6. Learned counsel for the petitioner submits

that Section 119(2)(b) of the Income Tax Act authorizes

the Board to issue orders to the Income Tax Authorities

to entertain remedies available under the Act, by way of

application or claim for any exemption, deduction,

refund, or any other relief beyond the period of

limitation. However, the same does not permit the

Board to lay down an outer-limit of time, during which

such application for condonation of delay may be

entertained. Learned counsel submits that, by

prescribing the outer-limit of six years, under Clause 3

of the Circular No. 9/2015, the Board has exceeded its

statutory power. Learned counsel further submits that

the petitioner would be put to grave hardship, since the

said amount of Rs. 14,61,201/-, which constitutes the

working capital of the petitioner, would remain locked

up, and will not be available to the petitioner to claim

credit, for no fault of the petitioner.

7. We have considered the aforesaid submissions

of learned counsel for the petitioner, and do not find any

merit in the same.

8. When Section 119(2)(b) of the Income Tax

Act authorizes the Board to issue instructions, directions

or orders to the Income Tax Authorities to admit an

application, or claim for any exemption, deduction,

refund, or any other relief under the Act after the expiry

of the period of limitation specified by or under the Act,

along with the said power goes the power to prescribe

the conditions, upon which such delayed applications

may be entertained.

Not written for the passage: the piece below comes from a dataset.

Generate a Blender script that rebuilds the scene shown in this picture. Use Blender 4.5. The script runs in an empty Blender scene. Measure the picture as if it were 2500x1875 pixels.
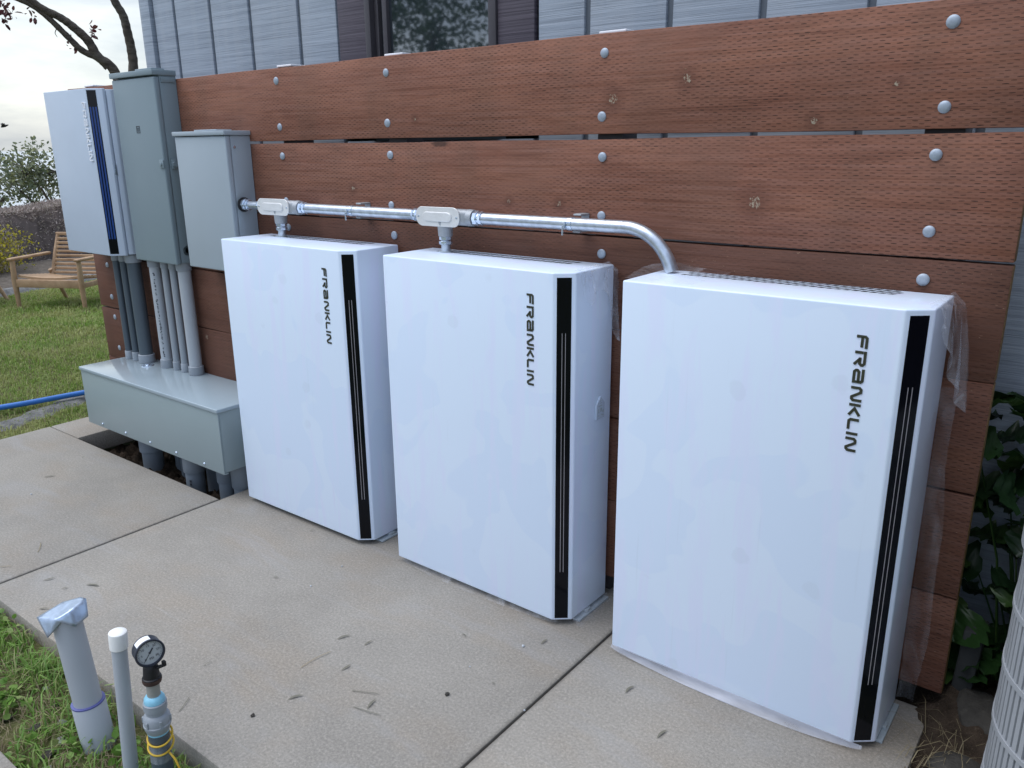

Since the petitioner sought

condonation of delay by resort of the very same Circular

No. 9/2015, the petitioner has to accept the conditions

prescribed in the said circular for entertainment of

application seeking condonation of delay. Therefore, it

is not correct for the petitioner to contend that the

Board has no power to lay down an outer-limit of

limitation, during which period an application for

condonation of delay may be entertained.

9. The rectification application could be filed by

the petitioner within four years of the expiry of the

Assessment Year. Admittedly, the petitioner did not do

so. By resorting to Clause 3 of Circular No. 9/2015, the

petitioner could have sought condonation of delay, in

moving the rectification application by another two

years. The petitioner did not file the rectification

application either within the period of limitation, or even

within the period for which the delay could be condoned,

i.e. up to six years. The petitioner moved the

rectification application only in the year 2021, i.e. after

over 12 years.

10. It is well settled that, with the expiry of

limitation, the law bars the remedy even if the right is

not extinguished. Therefore, the right of the petitioner,

to avail of the remedy of rectification, stood barred by

the law of limitation. The petitioner has only itself to

blame for not availing of the remedy available to it

within the period of limitation, or even within the period

during which the application for condonation of delay

could be entertained.

11. For the aforesaid reasons, we find no merit in

this Writ Petition. The same is, accordingly, dismissed.

12. Consequently, pending applications, if any,

also stand disposed of.

________________ VIPIN SANGHI, C.J.

___________________ ALOK KUMAR VERMA, J.